26/03/2020

Sento-me à beira da janela a ver a cidade em silêncio.
Olho a rua por debaixo de meus pés enquanto nenhum movimento parece acontecer. 
Se fechar os olhos, estou certo de que encontro o momento exacto em que o mundo se equilibrou num fio de seda.

Penso em tudo o que cessou de acontecer. Como tudo, de repente, pareceu ficar mais lento,mais inteiro, mais sereno. 
Mais verdadeiro. 
Quem não podia parar, parou. 
Quem não conseguia mudar, virou.
Quem não queria ver, entendeu. 
Hoje parece estar tudo diferente.
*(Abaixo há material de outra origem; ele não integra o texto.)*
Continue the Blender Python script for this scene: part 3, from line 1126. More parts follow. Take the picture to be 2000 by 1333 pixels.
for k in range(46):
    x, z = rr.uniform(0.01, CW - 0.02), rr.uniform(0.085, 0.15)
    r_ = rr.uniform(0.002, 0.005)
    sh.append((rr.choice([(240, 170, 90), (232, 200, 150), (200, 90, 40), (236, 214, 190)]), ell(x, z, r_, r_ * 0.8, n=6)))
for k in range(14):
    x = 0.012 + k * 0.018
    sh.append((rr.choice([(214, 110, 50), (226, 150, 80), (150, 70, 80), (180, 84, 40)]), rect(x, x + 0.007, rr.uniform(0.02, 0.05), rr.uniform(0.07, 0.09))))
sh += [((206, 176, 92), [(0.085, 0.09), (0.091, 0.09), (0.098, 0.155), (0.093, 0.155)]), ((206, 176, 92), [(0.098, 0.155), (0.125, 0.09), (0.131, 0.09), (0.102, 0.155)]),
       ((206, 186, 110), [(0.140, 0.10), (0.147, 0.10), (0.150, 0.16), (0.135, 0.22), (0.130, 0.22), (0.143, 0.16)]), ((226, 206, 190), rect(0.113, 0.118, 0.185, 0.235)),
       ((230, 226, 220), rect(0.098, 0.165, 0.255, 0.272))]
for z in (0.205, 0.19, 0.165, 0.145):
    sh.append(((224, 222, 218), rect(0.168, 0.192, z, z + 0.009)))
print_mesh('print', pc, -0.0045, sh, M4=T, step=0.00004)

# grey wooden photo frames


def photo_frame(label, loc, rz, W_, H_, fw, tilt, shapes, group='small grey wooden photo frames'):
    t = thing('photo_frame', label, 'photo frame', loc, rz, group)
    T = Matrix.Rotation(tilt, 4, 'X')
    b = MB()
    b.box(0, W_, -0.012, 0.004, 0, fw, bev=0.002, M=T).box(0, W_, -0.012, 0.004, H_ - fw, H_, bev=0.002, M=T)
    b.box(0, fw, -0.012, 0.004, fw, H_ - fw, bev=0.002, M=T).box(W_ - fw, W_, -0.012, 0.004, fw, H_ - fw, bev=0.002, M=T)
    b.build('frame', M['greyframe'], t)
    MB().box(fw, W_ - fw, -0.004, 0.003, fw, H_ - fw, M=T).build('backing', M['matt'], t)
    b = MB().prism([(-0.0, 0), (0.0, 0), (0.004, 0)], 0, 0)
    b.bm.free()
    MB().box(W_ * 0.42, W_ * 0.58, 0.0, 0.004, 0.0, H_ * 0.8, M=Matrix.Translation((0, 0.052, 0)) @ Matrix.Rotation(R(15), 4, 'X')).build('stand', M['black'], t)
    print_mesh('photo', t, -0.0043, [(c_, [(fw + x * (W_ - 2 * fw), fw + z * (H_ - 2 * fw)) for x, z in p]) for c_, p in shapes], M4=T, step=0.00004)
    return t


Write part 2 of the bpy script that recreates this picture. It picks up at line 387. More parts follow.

Mas, na verdade, está tudo exactamente igual. 

O medo tomou conta das ruas e das vidas. 
A consciência assolou todos, enquanto os pássaros passaram a viver mais livres. 
O mundo abrandou e recomeçou a respirar. Suavemente. 

Na outra parte da cidade, longe desta janela, é o cenário bélico que se impõe contra o silêncio.
Os heróis que sempre o foram, são homenageados no segredo da noite, nas preces entoadas no som da esperança, no sangue, no suor e nas lágrimas de quem escolhe - como se vivesse nas asas dos pássaros - não parar. De quem não pode parar porque parar é a impossibilidade de quem se debate na guerra. 
O mundo está agora dividido em dois lugares confinados aos segredos mais obscuros que se escondem nas asas do medo - a incerteza e a esperança. Dois lugares irmãos, dois lugares inimigos. Dois extremos da mesma carne. Dois sentir do mesmo fundo. 

Sento-me na beira da janela a ver o silêncio que se instala no mundo.